## Data section
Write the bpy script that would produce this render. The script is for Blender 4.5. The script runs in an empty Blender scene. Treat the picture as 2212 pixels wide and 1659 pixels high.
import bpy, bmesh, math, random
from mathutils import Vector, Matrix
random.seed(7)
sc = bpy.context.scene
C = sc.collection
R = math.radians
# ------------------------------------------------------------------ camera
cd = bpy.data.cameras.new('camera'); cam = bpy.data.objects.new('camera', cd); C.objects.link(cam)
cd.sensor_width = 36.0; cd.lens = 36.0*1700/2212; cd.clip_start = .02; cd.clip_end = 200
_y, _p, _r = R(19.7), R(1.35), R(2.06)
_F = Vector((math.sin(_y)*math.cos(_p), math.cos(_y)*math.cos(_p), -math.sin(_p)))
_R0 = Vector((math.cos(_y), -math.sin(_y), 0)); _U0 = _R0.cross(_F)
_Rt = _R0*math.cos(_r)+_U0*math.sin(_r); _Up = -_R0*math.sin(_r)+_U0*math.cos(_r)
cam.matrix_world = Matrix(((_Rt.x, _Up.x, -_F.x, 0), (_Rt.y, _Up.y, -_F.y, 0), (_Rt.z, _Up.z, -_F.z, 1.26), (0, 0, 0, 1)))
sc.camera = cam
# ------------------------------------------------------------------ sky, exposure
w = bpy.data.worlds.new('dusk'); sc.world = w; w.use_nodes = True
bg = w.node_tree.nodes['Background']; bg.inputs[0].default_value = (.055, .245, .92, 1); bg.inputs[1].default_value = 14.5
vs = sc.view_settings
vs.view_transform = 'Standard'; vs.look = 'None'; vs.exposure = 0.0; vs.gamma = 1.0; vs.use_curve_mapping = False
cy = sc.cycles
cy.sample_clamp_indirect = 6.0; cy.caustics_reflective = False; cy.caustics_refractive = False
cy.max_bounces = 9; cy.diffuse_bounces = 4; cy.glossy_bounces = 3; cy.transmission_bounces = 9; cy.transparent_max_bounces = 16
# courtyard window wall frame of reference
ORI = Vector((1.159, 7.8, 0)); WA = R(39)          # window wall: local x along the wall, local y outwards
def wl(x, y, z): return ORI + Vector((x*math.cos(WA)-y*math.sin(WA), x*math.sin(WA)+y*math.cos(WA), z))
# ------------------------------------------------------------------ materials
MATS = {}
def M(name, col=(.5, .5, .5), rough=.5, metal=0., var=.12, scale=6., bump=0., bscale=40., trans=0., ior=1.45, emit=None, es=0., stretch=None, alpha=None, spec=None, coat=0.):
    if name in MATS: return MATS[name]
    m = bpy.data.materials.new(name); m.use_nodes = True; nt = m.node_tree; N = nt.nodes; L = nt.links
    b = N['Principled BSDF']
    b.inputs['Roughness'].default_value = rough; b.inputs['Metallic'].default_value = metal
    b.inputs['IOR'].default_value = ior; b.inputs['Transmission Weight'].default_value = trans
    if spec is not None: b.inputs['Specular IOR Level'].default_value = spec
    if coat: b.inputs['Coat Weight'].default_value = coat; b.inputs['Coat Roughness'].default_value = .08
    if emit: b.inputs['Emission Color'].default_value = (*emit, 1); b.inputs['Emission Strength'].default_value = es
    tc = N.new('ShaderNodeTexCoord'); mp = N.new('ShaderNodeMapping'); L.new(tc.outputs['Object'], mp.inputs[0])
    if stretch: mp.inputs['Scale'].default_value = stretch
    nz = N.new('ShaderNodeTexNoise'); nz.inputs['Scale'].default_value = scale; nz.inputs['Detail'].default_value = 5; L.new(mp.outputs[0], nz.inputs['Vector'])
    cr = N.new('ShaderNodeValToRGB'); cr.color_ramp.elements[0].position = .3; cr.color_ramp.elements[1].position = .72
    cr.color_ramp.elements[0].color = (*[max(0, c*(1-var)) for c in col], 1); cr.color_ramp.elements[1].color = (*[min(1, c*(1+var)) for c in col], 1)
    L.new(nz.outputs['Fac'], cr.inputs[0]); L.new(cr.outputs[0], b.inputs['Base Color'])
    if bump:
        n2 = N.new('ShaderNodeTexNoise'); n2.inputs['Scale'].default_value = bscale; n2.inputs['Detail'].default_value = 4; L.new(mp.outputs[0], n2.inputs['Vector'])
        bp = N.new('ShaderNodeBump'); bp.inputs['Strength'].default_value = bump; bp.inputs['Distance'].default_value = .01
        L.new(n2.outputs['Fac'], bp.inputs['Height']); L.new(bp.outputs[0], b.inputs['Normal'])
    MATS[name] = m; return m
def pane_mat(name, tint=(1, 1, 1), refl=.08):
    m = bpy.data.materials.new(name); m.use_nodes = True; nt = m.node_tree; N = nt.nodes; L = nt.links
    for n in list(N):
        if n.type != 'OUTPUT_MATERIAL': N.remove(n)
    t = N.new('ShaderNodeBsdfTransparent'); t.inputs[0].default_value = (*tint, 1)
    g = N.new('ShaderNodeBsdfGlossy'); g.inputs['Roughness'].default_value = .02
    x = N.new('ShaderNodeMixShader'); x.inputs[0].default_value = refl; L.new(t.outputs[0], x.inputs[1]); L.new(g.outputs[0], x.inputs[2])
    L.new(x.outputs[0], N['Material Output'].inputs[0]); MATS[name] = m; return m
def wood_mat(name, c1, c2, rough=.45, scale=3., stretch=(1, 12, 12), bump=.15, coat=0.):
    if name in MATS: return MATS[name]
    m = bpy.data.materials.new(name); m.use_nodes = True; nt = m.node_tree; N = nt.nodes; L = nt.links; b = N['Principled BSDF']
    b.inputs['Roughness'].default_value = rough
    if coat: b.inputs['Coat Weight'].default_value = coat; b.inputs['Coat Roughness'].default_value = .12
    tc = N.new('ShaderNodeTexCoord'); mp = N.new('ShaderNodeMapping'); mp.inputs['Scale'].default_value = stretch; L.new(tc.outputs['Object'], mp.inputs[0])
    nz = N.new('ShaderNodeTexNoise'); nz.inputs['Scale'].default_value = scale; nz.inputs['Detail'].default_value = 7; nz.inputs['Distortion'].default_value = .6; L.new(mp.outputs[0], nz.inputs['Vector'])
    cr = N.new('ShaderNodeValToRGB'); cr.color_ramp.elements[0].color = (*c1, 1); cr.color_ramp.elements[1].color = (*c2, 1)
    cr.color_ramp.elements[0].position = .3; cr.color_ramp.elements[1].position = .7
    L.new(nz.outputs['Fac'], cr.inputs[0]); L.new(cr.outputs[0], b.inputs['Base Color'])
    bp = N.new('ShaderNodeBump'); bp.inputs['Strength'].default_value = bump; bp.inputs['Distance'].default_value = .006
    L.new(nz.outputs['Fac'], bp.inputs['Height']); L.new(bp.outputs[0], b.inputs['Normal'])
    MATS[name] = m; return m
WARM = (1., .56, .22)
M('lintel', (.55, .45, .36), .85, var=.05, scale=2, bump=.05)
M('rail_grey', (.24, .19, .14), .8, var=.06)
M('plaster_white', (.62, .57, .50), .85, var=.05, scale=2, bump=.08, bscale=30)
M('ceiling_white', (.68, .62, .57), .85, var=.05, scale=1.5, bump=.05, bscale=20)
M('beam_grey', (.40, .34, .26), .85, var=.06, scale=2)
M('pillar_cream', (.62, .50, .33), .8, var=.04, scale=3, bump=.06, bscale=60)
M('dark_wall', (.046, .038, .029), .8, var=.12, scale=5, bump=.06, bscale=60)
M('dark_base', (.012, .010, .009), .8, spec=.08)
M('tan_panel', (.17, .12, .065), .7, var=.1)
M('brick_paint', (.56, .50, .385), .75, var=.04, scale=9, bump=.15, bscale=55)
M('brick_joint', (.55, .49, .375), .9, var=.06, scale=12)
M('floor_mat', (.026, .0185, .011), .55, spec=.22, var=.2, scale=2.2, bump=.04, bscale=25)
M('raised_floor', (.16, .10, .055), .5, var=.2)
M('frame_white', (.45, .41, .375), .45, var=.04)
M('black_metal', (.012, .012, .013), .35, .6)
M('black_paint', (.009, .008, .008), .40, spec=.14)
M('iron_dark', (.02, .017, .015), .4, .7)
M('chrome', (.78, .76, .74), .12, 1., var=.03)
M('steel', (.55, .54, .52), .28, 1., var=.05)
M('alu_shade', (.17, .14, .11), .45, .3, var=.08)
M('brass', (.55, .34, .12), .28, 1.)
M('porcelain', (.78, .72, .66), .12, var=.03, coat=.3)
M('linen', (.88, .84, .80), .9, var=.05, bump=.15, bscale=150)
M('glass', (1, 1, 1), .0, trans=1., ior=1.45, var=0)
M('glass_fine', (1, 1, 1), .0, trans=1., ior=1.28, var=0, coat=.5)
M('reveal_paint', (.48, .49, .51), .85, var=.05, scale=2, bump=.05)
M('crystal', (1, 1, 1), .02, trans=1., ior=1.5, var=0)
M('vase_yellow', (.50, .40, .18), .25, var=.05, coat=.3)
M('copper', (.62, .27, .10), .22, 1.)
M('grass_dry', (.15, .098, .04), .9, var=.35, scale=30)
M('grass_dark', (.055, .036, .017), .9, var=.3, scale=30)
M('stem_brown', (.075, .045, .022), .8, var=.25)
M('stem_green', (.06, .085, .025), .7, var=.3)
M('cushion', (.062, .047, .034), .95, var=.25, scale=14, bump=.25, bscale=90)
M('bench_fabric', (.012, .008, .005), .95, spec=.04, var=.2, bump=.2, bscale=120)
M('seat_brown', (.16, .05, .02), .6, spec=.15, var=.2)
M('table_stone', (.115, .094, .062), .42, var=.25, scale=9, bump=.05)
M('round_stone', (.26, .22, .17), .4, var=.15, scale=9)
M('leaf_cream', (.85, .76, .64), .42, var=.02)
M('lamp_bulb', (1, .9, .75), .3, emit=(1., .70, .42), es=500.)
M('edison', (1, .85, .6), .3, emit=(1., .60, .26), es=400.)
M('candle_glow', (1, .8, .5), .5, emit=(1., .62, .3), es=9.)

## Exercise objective
Read through the data and copy every line where "scene" shows up.

## Exercise response
Write the bpy script that would produce this render. The script is for Blender 4.5. The script runs in an empty Blender scene. Treat the picture as 2212 pixels wide and 1659 pixels high.
sc = bpy.context.scene